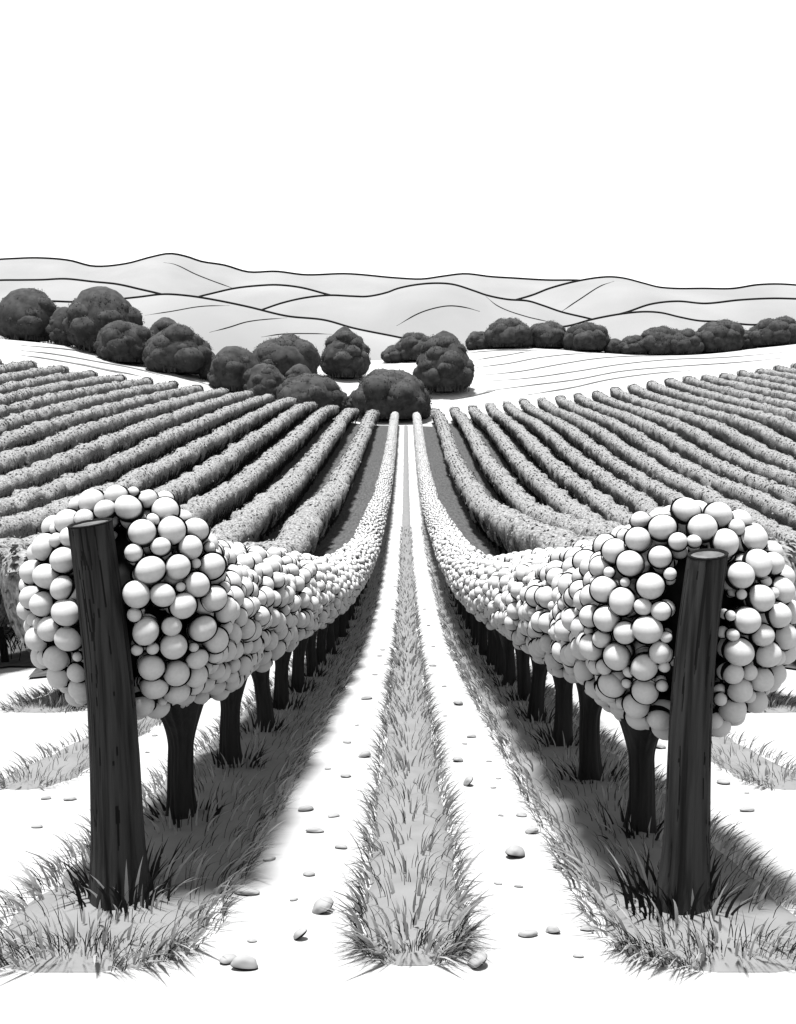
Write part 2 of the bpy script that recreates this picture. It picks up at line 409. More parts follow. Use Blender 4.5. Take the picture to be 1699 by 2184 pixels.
grass_strip('grey grass at the near end of the second vine row on the left', -4.05, 0.50, 8.3, 16, 1500, 21, far_to=20)
grass_strip('grey grass at the near end of the second vine row on the right', 4.05, 0.50, 8.3, 16, 1500, 23, far_to=20)

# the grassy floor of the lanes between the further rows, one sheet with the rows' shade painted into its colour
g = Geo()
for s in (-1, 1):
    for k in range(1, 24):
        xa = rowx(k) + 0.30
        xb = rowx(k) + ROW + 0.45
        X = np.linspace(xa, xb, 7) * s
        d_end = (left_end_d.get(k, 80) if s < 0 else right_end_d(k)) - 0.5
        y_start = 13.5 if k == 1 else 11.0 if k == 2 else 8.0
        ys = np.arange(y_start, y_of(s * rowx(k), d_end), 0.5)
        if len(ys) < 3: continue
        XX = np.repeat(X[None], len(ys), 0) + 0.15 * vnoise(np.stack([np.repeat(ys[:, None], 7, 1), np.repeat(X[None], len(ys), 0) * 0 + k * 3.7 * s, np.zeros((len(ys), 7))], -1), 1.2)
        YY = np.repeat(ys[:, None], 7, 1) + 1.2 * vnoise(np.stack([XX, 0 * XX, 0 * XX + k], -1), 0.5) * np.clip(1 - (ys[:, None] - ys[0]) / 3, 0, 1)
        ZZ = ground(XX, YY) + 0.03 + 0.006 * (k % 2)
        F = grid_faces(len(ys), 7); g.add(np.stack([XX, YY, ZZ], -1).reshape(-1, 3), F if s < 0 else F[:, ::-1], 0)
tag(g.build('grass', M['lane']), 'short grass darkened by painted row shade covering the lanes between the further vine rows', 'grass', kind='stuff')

# ------------------------------------------------------------------ posts
def post(label, X, d, top, r_base, r_top, lean):
    Y = y_of(X, d); Z = float(ground(X, Y))
    root = empty('wooden_post', (X, Y, Z)); tag(root, label, 'post', 'wooden posts at the row ends')
    n = 150; hs = np.linspace(-0.06, top, 90); a = np.linspace(0, 2 * np.pi, n, endpoint=False)
    t = np.clip(hs / top, 0, 1)
    rr = r_top + (r_base - r_top) * (1 - t) ** 1.5 + 0.035 * np.exp(-np.maximum(hs, 0) / 0.14)
    A, T = np.meshgrid(a, hs)
    P3 = np.stack([np.cos(A) * 3 + X, np.sin(A) * 3, T * 0.35], -1)
    P4 = np.stack([np.cos(A) * 3 + X * 5, np.sin(A) * 3, T * 0.55], -1)
    crack = np.abs(vnoise(P4, 0.75) + 0.35 * vnoise(P4 * np.array([1, 1, 3.0]), 0.5))
    deep = np.exp(-(crack / 0.055) ** 2)
    groove = 1 + 0.035 * vnoise(P3, 0.42) - 0.055 * deep
    RR = rr[:, None] * groove
    bend = lean * t ** 1.0 + 0.018 * np.sin(t * 5 + X)
    V = np.stack([bend[:, None] + RR * np.cos(A), RR * np.sin(A), T], -1)
    V[-1, :, 2] += 0.012 * np.sin(a + 1)
    FF = grid_faces(len(hs), n, True)[:, ::-1]
    g = Geo(); g.add(V.reshape(-1, 3), FF, (deep.ravel()[FF].mean(1) > 0.45).astype(int))
    g.build('shaft', [M['post'], M['ink']], root)
    # cut end: a rim and a slightly dished lighter face
    g = Geo(); rim = V[-1]; c = rim.mean(0)
    rings = [c + (rim - c) * f + np.array([0, 0, dz]) for f, dz in ((1.0, 0.0), (1.03, 0.006), (0.90, 0.008), (0.86, -0.003))]
    g.add(np.concatenate(rings), grid_faces(4, n, True), 1)
    rings = [c + (rim - c) * f + np.array([0, 0, dz]) for f, dz in ((0.865, -0.002), (0.5, -0.004), (0.15, -0.003))]
    VV = np.concatenate(rings + [[c + (0, 0, -0.003)]]); F = grid_faces(3, n, True)
    g.add(VV, F, 0); g.add(np.vstack([rings[2], c + (0, 0, -0.003)]), [[k, (k + 1) % n, n] for k in range(n)], 0)
    g.build('cut_end', [M['post_end'], M['ink']], root)
    return np.array([X, Y, Z, lean, top])
POST_L = post('thick dark wooden post at the near end of the left vine row', -1.312, 3.54, 1.80, 0.122, 0.092, -0.062)
POST_R = post('slimmer dark wooden post at the near end of the right vine row', 1.238, 3.45, 1.66, 0.104, 0.080, 0.058)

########

> _Task to complete_:
Repeat the data exactly, excluding the pictures.

> _Answer to the exercise_:
Write part 2 of the bpy script that recreates this picture. It picks up at line 409. More parts follow. Use Blender 4.5. Take the picture to be 1699 by 2184 pixels.
grass_strip('grey grass at the near end of the second vine row on the left', -4.05, 0.50, 8.3, 16, 1500, 21, far_to=20)
grass_strip('grey grass at the near end of the second vine row on the right', 4.05, 0.50, 8.3, 16, 1500, 23, far_to=20)

# the grassy floor of the lanes between the further rows, one sheet with the rows' shade painted into its colour
g = Geo()
for s in (-1, 1):
    for k in range(1, 24):
        xa = rowx(k) + 0.30
        xb = rowx(k) + ROW + 0.45
        X = np.linspace(xa, xb, 7) * s
        d_end = (left_end_d.get(k, 80) if s < 0 else right_end_d(k)) - 0.5
        y_start = 13.5 if k == 1 else 11.0 if k == 2 else 8.0
        ys = np.arange(y_start, y_of(s * rowx(k), d_end), 0.5)
        if len(ys) < 3: continue
        XX = np.repeat(X[None], len(ys), 0) + 0.15 * vnoise(np.stack([np.repeat(ys[:, None], 7, 1), np.repeat(X[None], len(ys), 0) * 0 + k * 3.7 * s, np.zeros((len(ys), 7))], -1), 1.2)
        YY = np.repeat(ys[:, None], 7, 1) + 1.2 * vnoise(np.stack([XX, 0 * XX, 0 * XX + k], -1), 0.5) * np.clip(1 - (ys[:, None] - ys[0]) / 3, 0, 1)
        ZZ = ground(XX, YY) + 0.03 + 0.006 * (k % 2)
        F = grid_faces(len(ys), 7); g.add(np.stack([XX, YY, ZZ], -1).reshape(-1, 3), F if s < 0 else F[:, ::-1], 0)
tag(g.build('grass', M['lane']), 'short grass darkened by painted row shade covering the lanes between the further vine rows', 'grass', kind='stuff')

# ------------------------------------------------------------------ posts
def post(label, X, d, top, r_base, r_top, lean):
    Y = y_of(X, d); Z = float(ground(X, Y))
    root = empty('wooden_post', (X, Y, Z)); tag(root, label, 'post', 'wooden posts at the row ends')
    n = 150; hs = np.linspace(-0.06, top, 90); a = np.linspace(0, 2 * np.pi, n, endpoint=False)
    t = np.clip(hs / top, 0, 1)
    rr = r_top + (r_base - r_top) * (1 - t) ** 1.5 + 0.035 * np.exp(-np.maximum(hs, 0) / 0.14)
    A, T = np.meshgrid(a, hs)
    P3 = np.stack([np.cos(A) * 3 + X, np.sin(A) * 3, T * 0.35], -1)
    P4 = np.stack([np.cos(A) * 3 + X * 5, np.sin(A) * 3, T * 0.55], -1)
    crack = np.abs(vnoise(P4, 0.75) + 0.35 * vnoise(P4 * np.array([1, 1, 3.0]), 0.5))
    deep = np.exp(-(crack / 0.055) ** 2)
    groove = 1 + 0.035 * vnoise(P3, 0.42) - 0.055 * deep
    RR = rr[:, None] * groove
    bend = lean * t ** 1.0 + 0.018 * np.sin(t * 5 + X)
    V = np.stack([bend[:, None] + RR * np.cos(A), RR * np.sin(A), T], -1)
    V[-1, :, 2] += 0.012 * np.sin(a + 1)
    FF = grid_faces(len(hs), n, True)[:, ::-1]
    g = Geo(); g.add(V.reshape(-1, 3), FF, (deep.ravel()[FF].mean(1) > 0.45).astype(int))
    g.build('shaft', [M['post'], M['ink']], root)
    # cut end: a rim and a slightly dished lighter face
    g = Geo(); rim = V[-1]; c = rim.mean(0)
    rings = [c + (rim - c) * f + np.array([0, 0, dz]) for f, dz in ((1.0, 0.0), (1.03, 0.006), (0.90, 0.008), (0.86, -0.003))]
    g.add(np.concatenate(rings), grid_faces(4, n, True), 1)
    rings = [c + (rim - c) * f + np.array([0, 0, dz]) for f, dz in ((0.865, -0.002), (0.5, -0.004), (0.15, -0.003))]
    VV = np.concatenate(rings + [[c + (0, 0, -0.003)]]); F = grid_faces(3, n, True)
    g.add(VV, F, 0); g.add(np.vstack([rings[2], c + (0, 0, -0.003)]), [[k, (k + 1) % n, n] for k in range(n)], 0)
    g.build('cut_end', [M['post_end'], M['ink']], root)
    return np.array([X, Y, Z, lean, top])
POST_L = post('thick dark wooden post at the near end of the left vine row', -1.312, 3.54, 1.80, 0.122, 0.092, -0.062)
POST_R = post('slimmer dark wooden post at the near end of the right vine row', 1.238, 3.45, 1.66, 0.104, 0.080, 0.058)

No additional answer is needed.